Há algumas características que devem ser consideradas quando o rebranding é necessário. Geralmente, vai se testando gradualmente algumas mudanças para conferir como o público reage. 

Se essa reação for positiva, é possível ir um pouco mais além. Raramente mudanças drásticas são bem recebidas de imediato.

Isso é algo que o Radiohead fez sabiamente. O “OK Computer” já havia sido bem diferente de seus primeiros álbuns, mas ainda manteve seu estilo e seu público satisfeito. Então, quando “Kid A” foi lançado, os fãs já estavam um pouco mais receptivos para experimentação (mesmo que ainda tenha uma parcela do público que tenha abandonado a banda nesse ponto).

No caso do Metallica, a mudança foi um tanto alienante, considerando que os fãs de Metal já são conhecidos por serem menos receptivos por natureza, e a mudança de visual e sonoridade foram súbitas demais. 

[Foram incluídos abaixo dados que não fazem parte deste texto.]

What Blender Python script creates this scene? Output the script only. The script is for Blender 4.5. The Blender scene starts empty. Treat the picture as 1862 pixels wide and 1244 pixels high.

O próprio vocalista da banda, James Hetfield, admitiu, anos depois em entrevistas, que a mudança em ‘Load” foi um tanto forçada. E o guitarrista Kirk Hammett foi totalmente contra a remoção de solos em “St. Anger”, mas acabou cedendo.

O que ocorreu é que a banda teve que retrabalhar novamente a sua marca após essa tentativa, mas desta vez, revisitando sua antiga imagem perante ao público.

A lição que podemos tirar dessas duas situações é que em casos de rebranding, uma mudança gradual é sempre mais aceitável do que uma súbita, introduzindo aos poucos novas questões visuais, propostas sonoras e o “feel” da marca.